Ik ben benieuwd wat er uit gaat komen!"
Je krijgt een dubbele aanstelling, begreep ik?
"Ik heb 0,5 fte bij de Doopsgezinde Broederschap Groningen. Daarnaast zal ik voor 0,3 fte als regiopredikant van Groningen, Drenthe en Ost-Friesland een voortrekkende rol hebben in de regionale transitie. De bedoeling is dat er meer samengewerkt wordt tussen gemeenten en predikanten. Mijn ervaringen als pionier in nieuwe vormen van kerkzijn hoop ik daarvoor in te zetten.
“Menno Simons, en andere doopsgezinden, hebben trouwens in deze regio veel betekend. Ik hoop daar nog meer over te weten te komen en dat vruchtbaar te maken.”
Blijft er nog ruimte over voor je oecumenische betrokkenheid?

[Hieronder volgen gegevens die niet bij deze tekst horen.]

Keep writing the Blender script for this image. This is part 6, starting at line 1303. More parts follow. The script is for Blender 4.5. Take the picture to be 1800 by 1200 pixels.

“Ik heb een groot oecumenisch hart, dus daar ben ik niet zo bang voor. Het gaat er vooral over hoe we elkaar kunnen versterken. Samen dingen doen is heel belangrijk, niet eindeloos vergaderen. En ik vind het belangrijk dat we ons blijven verbinden met Stad, met de mensen in Stad.”
En waar kijk je inhoudelijk naar uit?
“Ik was nog geen lid van de doopsgezinden, ondanks dat ik wel binnen mijn bachelor een doopsgezind traject heb gevolgd. Ik wil me daarom graag verder wortelen in de doopsgezinde theologie. Het kan maar zo zijn dat ik een studiegroep ga starten rondom doopsgezinde spiritualiteit of jongvolwassen-zijn en zingeving. Daarnaast zou ik ook graag met een groep willen verkennen wat de doop voor hen betekent en hoe daar binnen en buiten de doperse traditie verschillend over is gedacht.”